Il tavolino basso, estrema tortura giapponese

Cosa non farebbe un turista medio (come me) per amore dell’avventura?… Tutto e di più, se possibile, perché la regola in viaggio è la seguente: se ti capita qualcosa di indimenticabile, di bizzarro, di estremamente improbabile, allora è il momento di farla, senza pensarci due volte, chiudendo gli occhi e sperando che dopo non ti lasci addosso qualcosa di spiacevole.

E’ il caso di una cena in un ristorante tipico giapponese, quello, per intenderci, in cui i tavoli e le sedie sono a livello del terreno. La follia consiste in questo: malgrado tu sappia benissimo che mangiare accovacciato per terra equivale a rischiare la lombalgia o crampi dolorosissimi, lo fai lo stesso, pur di poter affermare: ho mangiato come un vero giapponese!

I locali che hanno al loro interno ambienti simili alla foto sono molti. Sono generalmente collocati sopra il livello del pavimento – dove bisogna lasciare le scarpe – divisi l’uno dall’altro da paratie di legno, arredati con tavoli alti non più di 25 cm dal terreno circondati da cuscini molto poco confortevoli. Alcuni, invece, hanno vere e proprie sedie con tanto di spalliera, ma senza le 4 gambe. Sono luoghi molto affascinanti, bisogna ammetterlo, in cui i turisti farebbero carte false pur di assicurarsi il privilegio di pranzare o cenare. In queste nicchie, in genere separate dal resto degli ambienti più tradizionali, si consuma lo stesso pasto servito altrove nel locale, ma con una ritualità e una solennità che appaga lo spirito e lo stomaco. E anche il conto è sensibilmente più salato.
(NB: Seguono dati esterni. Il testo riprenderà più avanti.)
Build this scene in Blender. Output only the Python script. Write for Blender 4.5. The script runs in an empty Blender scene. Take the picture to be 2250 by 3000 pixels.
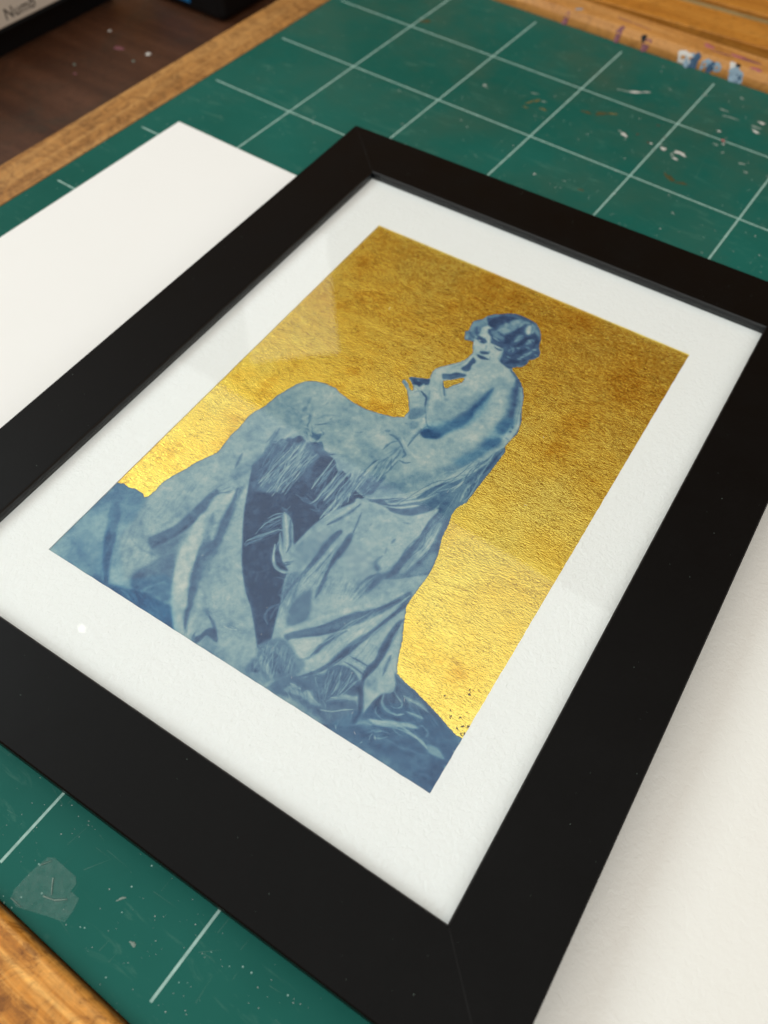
import bpy, math, random
import numpy as np
from mathutils import Matrix, Vector, geometry, noise

MM = 0.001
scene = bpy.context.scene
COL = scene.collection

# ------------------------------------------------------------------ camera
cam_data = bpy.data.cameras.new('camera')
cam_data.sensor_fit = 'VERTICAL'
cam_data.sensor_height = 24.0
cam_data.lens = 2399.06 / 3000.0 * 24.0
cam_data.clip_start = 0.005
cam_data.clip_end = 50.0
cam = bpy.data.objects.new('camera', cam_data)
COL.objects.link(cam)
cam.matrix_world = Matrix((
    (0.8145090519, -0.4883355094, 0.3132146782, 0.24611546),
    (0.5799436684, 0.6709319984, -0.4620774773, -0.32549209),
    (0.0155030903, 0.5580131574, 0.8296872726, 0.21272307),
    (0, 0, 0, 1)))
cam_data.dof.use_dof = True
cam_data.dof.focus_distance = 0.226
cam_data.dof.aperture_fstop = 8.0
scene.camera = cam

# ------------------------------------------------------------------ light
world = bpy.data.worlds.new('World')
scene.world = world
world.use_nodes = True
bg = world.node_tree.nodes['Background']
bg.inputs[0].default_value = (1.0, 0.45, 0.11, 1)
bg.inputs[1].default_value = 0.215

def area(name, loc, target, sx, sy, radiance, colour):
    l = bpy.data.lights.new(name, 'AREA')
    l.shape = 'RECTANGLE'; l.size = sx; l.size_y = sy
    l.energy = radiance * math.pi * sx * sy
    l.color = colour
    o = bpy.data.objects.new(name, l); COL.objects.link(o)
    o.location = loc
    o.rotation_euler = (Vector(target) - Vector(loc)).to_track_quat('-Z', 'Y').to_euler()
    return o
area('ceiling_light', (-0.60, -0.56, 1.15), (-0.60, -0.561, 0), 2.6, 2.08, 1.14, (0.91, 0.98, 0.98))
area('left_window', (-2.25, -0.62, 2.0), (0.15, -0.2, 0), 1.2, 1.1, 7.4, (0.83, 0.96, 1.0))
area('back_window', (1.25, -1.45, 1.15), (0.15, -0.2, 0), 1.5, 1.0, 3.2, (0.80, 0.94, 1.0))
area('far_window', (-0.72, 0.70, 1.05), (0.11, -0.13, 0), 0.20, 0.26, 0.95, (0.97, 0.98, 1.0))
bulb = bpy.data.lights.new('bulb', 'POINT'); bulb.shadow_soft_size = 0.0030; bulb.energy = 0.008; bulb.color = (1, .97, .92)
bulb_o = bpy.data.objects.new('bulb', bulb); COL.objects.link(bulb_o); bulb_o.location = (-0.4675, -0.1257, 1.012)

scene.view_settings.view_transform = 'Standard'
scene.view_settings.look = 'None'
scene.view_settings.exposure = 0.12
scene.view_settings.gamma = 1.0

# ------------------------------------------------------------------ helpers
def lin(c):
    c = np.asarray(c, float) / 255.0
    return np.where(c <= 0.04045, c / 12.92, ((c + 0.055) / 1.055) ** 2.4)

def rgba(r, g, b):
    v = lin((r, g, b)); return (float(v[0]), float(v[1]), float(v[2]), 1.0)

class NT:
    def __init__(self, name):
        self.m = bpy.data.materials.new(name); self.m.use_nodes = True
        self.t = self.m.node_tree; self.n = self.t.nodes; self.l = self.t.links
        self.b = self.n['Principled BSDF']; self.out = self.n['Material Output']
        self.co = self.n.new('ShaderNodeTexCoord').outputs['Object']
    def link(self, a, b): self.l.new(a, b)
    def mapped(self, scale, rot=(0, 0, 0)):
        m = self.n.new('ShaderNodeMapping'); m.inputs['Scale'].default_value = scale
        m.inputs['Rotation'].default_value = rot
        self.link(self.co, m.inputs[0]); return m.outputs[0]
    def noise(self, scale, detail=4, rough=0.55, vec=None, dist=0.0):
        n = self.n.new('ShaderNodeTexNoise'); n.inputs['Scale'].default_value = scale
        n.inputs['Detail'].default_value = detail; n.inputs['Roughness'].default_value = rough
        n.inputs['Distortion'].default_value = dist
        self.link(vec if vec is not None else self.co, n.inputs['Vector']); return n.outputs[0]
    def ramp(self, src, stops):
        r = self.n.new('ShaderNodeValToRGB'); e = r.color_ramp.elements
        while len(e) < len(stops): e.new(0.5)
        for k, (p, c) in enumerate(stops):
            e[k].position = p; e[k].color = c if len(c) == 4 else (*c, 1)
        self.link(src, r.inputs[0]); return r.outputs[0]
    def mix(self, f, a, b, mode='MIX'):
        m = self.n.new('ShaderNodeMix'); m.data_type = 'RGBA'; m.blend_type = mode
        for s, v in ((m.inputs[0], f), (m.inputs[6], a), (m.inputs[7], b)):
            if isinstance(v, (int, float)): s.default_value = v
            elif isinstance(v, tuple): s.default_value = v
            else: self.link(v, s)
        return m.outputs[2]
    def math(self, op, a, b=0.0, c=None):
        m = self.n.new('ShaderNodeMath'); m.operation = op
        for s, v in zip(m.inputs, (a, b, c)):
            if v is None: continue
            if isinstance(v, (int, float)): s.default_value = v
            else: self.link(v, s)
        return m.outputs[0]
    def bump(self, h, dist, strength=1.0, normal=None):
        b = self.n.new('ShaderNodeBump'); b.inputs['Strength'].default_value = strength
        b.inputs['Distance'].default_value = dist; self.link(h, b.inputs['Height'])
        if normal is not None: self.link(normal, b.inputs['Normal'])
        return b.outputs[0]
    def set(self, **k):
        for a, v in k.items():
            s = self.b.inputs[a.replace('_', ' ')]
            if isinstance(v, (int, float, tuple)): s.default_value = v
            else: self.link(v, s)
        return self.m

def tag(o, label=None, cat=None, group=None, kind=None):
    if label: o['label'] = label
    if cat: o['category'] = cat
    if group: o['group'] = group
    if kind: o['kind'] = kind
    return o

def empty(name, loc=(0, 0, 0), rz=0.0):
    o = bpy.data.objects.new(name, None); COL.objects.link(o)
    o.location = Vector(loc) * MM; o.rotation_euler = (0, 0, rz)
    o.empty_display_size = 0.01
    return o

def mesh(name, verts, faces, mat, parent=None, smooth=False):
    me = bpy.data.meshes.new(name)
    me.from_pydata([tuple(c * MM for c in v) for v in verts], [], faces)
    me.validate(); me.update()
    me.materials.append(mat)
    if smooth: me.polygons.foreach_set('use_smooth', [True] * len(me.polygons))
    o = bpy.data.objects.new(name, me); COL.objects.link(o)
    if parent: o.parent = parent
    return o

def bevelled(o, w, seg=3):
    b = o.modifiers.new('bevel', 'BEVEL'); b.width = w * MM; b.segments = seg
    b.limit_method = 'ANGLE'; b.angle_limit = 0.5
    o.data.polygons.foreach_set('use_smooth', [True] * len(o.data.polygons))
    wn = o.modifiers.new('normals', 'WEIGHTED_NORMAL'); wn.keep_sharp = True
    return o

def prism(name, pts, z0, z1, mat, parent=None):
    n = len(pts)
    v = [(x, y, z0) for x, y in pts] + [(x, y, z1) for x, y in pts]
    f = [tuple(reversed(range(n))), tuple(range(n, 2 * n))]
    f += [(i, (i + 1) % n, n + (i + 1) % n, n + i) for i in range(n)]
    return mesh(name, v, f, mat, parent)

def box(name, x0, x1, y0, y1, z0, z1, mat, parent=None):
    return prism(name, [(x0, y0), (x1, y0), (x1, y1), (x0, y1)], z0, z1, mat, parent)

def blob_outline(cx, cy, rx, ry, rot, seed, n=16, rough=0.35):
    rr = random.Random(seed); out = []
    ph = [rr.uniform(0, 6.28) for _ in range(4)]
    for i in range(n):
        a = 2 * math.pi * i / n
        k = 1 + rough * (0.5 * math.sin(2 * a + ph[0]) + 0.4 * math.sin(3 * a + ph[1]) + 0.3 * math.sin(5 * a + ph[2])) + rr.uniform(-.3, .3) * rough
        x, y = rx * k * math.cos(a), ry * k * math.sin(a)
        out.append((cx + x * math.cos(rot) - y * math.sin(rot), cy + x * math.sin(rot) + y * math.cos(rot)))
    return out

def blob(name, cx, cy, rx, ry, rot, z, th, seed, mat, parent, rough=0.35, surf=None):
    o = blob_outline(cx, cy, rx, ry, rot, seed, 16, rough); n = len(o)
    zf = surf or (lambda x, y: z)
    v = [(x, y, zf(x, y)) for x, y in o]
    ins = [(cx + (x - cx) * .72, cy + (y - cy) * .72) for x, y in o]
    v += [(x, y, zf(x, y) + th) for x, y in ins] + [(cx, cy, zf(cx, cy) + th * 1.1)]
    f = [(i, (i + 1) % n, n + (i + 1) % n, n + i) for i in range(n)] + [(n + i, n + (i + 1) % n, 2 * n) for i in range(n)]
    return mesh(name, v, f, mat, parent, smooth=True)

# ------------------------------------------------------------------ materials
def mat_frame():
    t = NT('black_painted_wood')
    t.set(Base_Color=t.mix(t.noise(900, 3), (0.0014, 0.0014, 0.0014, 1), (0.0027, 0.0027, 0.0027, 1)),
          Roughness=t.ramp(t.noise(60, 5), [(.3, (.36,) * 3), (.75, (.50,) * 3)]), Specular_IOR_Level=0.10)
    h = t.noise(1, 5, .6, t.mapped((180, 1800, 600)))
    return t.set(Normal=t.bump(t.math('ADD', h, t.math('MULTIPLY', t.noise(2600, 2), .6)), 0.00002, .35))

def mat_paper(name, c0, c1, relief, size, rough=.85):
    t = NT(name)
    t.set(Base_Color=t.mix(t.noise(14, 4), c0, c1), Roughness=rough, Specular_IOR_Level=.25)
    h = t.math('ADD', t.noise(size, 3, .5, dist=.6), t.math('MULTIPLY', t.noise(size * 3.2, 3), .35))
    return t.set(Normal=t.bump(h, relief, .9))

def mat_mat():
    t = NT('green_cutting_mat')
    s = t.n.new('ShaderNodeSeparateXYZ'); t.link(t.co, s.inputs[0])
    x, y = s.outputs[0], s.outputs[1]
    base = t.mix(t.ramp(t.noise(7, 6, .6), [(.35, (0,) * 3), (.7, (1,) * 3)]), rgba(8, 80, 70), rgba(24, 94, 84))
    # worn, scuffed film towards the used corner (fine scratches and dulled patches)
    far = t.math('MULTIPLY', t.math('SMOOTH_MIN', t.math('MAXIMUM', t.math('MULTIPLY', t.math('ADD', y, .12), 5.0), 0), 1.0, .1),
                 t.ramp(t.noise(22, 6, .65), [(.42, (0,) * 3), (.72, (1,) * 3)]))
    base = t.mix(t.math('MULTIPLY', far, .75), base, rgba(62, 84, 68))
    scuff = t.ramp(t.noise(1, 5, .7, t.mapped((40, 160, 40), (0, 0, .5)), 1.2), [(.58, (0,) * 3), (.8, (1,) * 3)])
    base = t.mix(t.math('MULTIPLY', scuff, .30), base, rgba(110, 150, 132))
    vor = t.n.new('ShaderNodeTexVoronoi'); vor.inputs['Scale'].default_value = 420; t.link(t.co, vor.inputs['Vector'])
    speck = t.math('MULTIPLY', t.math('LESS_THAN', vor.outputs['Distance'], .085), t.math('GREATER_THAN', t.noise(90, 2), .56))
    base = t.mix(t.math('MULTIPLY', speck, .7), base, rgba(170, 200, 190))
    def lines(c, lo, hi, other, wid):
        fr = t.math('PINGPONG', c, .025)                       # distance to the nearest multiple of 50 mm
        m = t.math('SMOOTHSTEP', fr, 0, 0) if False else t.math('LESS_THAN', fr, wid)
        m = t.math('MULTIPLY', m, t.math('GREATER_THAN', other, lo))
        return t.math('MULTIPLY', m, t.math('LESS_THAN', other, hi))
    ok = t.math('MULTIPLY', t.math('GREATER_THAN', y, -.33), t.math('LESS_THAN', y, .09))
    l = t.math('MAXIMUM', lines(x, -.3446, .0935, y, .00037), t.math('MULTIPLY', ok, lines(y, -.0455, .56, x, .00037)))
    l = t.math('MULTIPLY', l, t.math('GREATER_THAN', x, -.0455))
    wear = t.ramp(t.noise(260, 4), [(.25, (.55,) * 3), (.6, (1,) * 3)])
    base = t.mix(t.math('MULTIPLY', l, wear), base, rgba(158, 190, 180))
    t.set(Base_Color=base, Roughness=t.ramp(t.noise(30, 5), [(.3, (.42,) * 3), (.8, (.6,) * 3)]), Specular_IOR_Level=.12)
    return t.set(Normal=t.bump(t.noise(2400, 3), .00003, .5))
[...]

In breve, la tortura consiste in questo. Si entra in uno di questi locali affascinati dall’atmosfera, dagli odori, dalla gentilezza estrema dei camerieri, incuriositi e intimoriti allo stesso tempo. Ti conducono al tavolo prescelto (da loro), accompagnando ogni gesto, ogni passo, ogni sorriso con una serie esagerata di inchini. Appena dai uno sguardo al tavolo capisci di aver fatto una sciocchezza: ti chiedi subito come sarà possibile disporsi vicino al desco piegando le gambe sotto il bacino e sedendoti sopra i calcagni, come fanno loro.

Dai una fugace occhiata intorno per capire come si comportano gli altri e noti con angoscia che non ci sono altri turisti: i pochi che avevi intravisto prima hanno deciso di mangiare seduti regolarmente nella stanza accanto, preferendo la triste convenzionalità della sedia a quattro gambe piuttosto che il fascino del cuscino giapponese. Gli unici avventori che ti circondano sono invariabilmente giapponesi, e loro sembrano perfettamente a loro agio in quella posizione accovacciata.

Pertanto, non ti rimane altro che rassegnarti. Ti pieghi, provi a sistemarti sui tuoi polpacci ma neppure dopo un minuto cominci a sentire i crampi che si propagano per le gambe raggiungendo tutte e dieci le dita dei piedi. E’ chiaro che la posizione è insostenibile. Allora ti sistemi su un lato, ma neppure allora trovi pace; ti metti seduto con le gambe raccolte davanti, ma così non riesci a mangiare; incroci le gambe come un santone indu, ma anche quella posizione, almeno per me, è impraticabile, sono troppo legato…

L’unico sistema per sedermi senza subire troppi sfasci è disporre le gambe sotto il tavolino (ci passano appena), e allungarle il più possibile. Non è elegante, lo so, non è tradizionale, ovviamente, ma ti aiuta molto, almeno durante il pasto. Perché dopo, quando ti alzi, arrivano i dolori, nel senso letterale del termine: la rigida posizione a 90 gradi, senza avere quasi nessuna possibilità di muovere le gambe, ti ha irrigidito la schiena a tal punto che anche semplicemente rizzarti su diventa un’impresa titanica. Il sangue, che si era ammucchiato chissà dove, torna a circolare dal bacino in giù e ti costringe a muoverti come un fantoccio, perlomeno per i primi passi, perché tutto senti meno che il tuo corpo… E dopo che vedi il conto, i dolori aumentano, e quelli rimangono anche dopo, posso assicurarlo.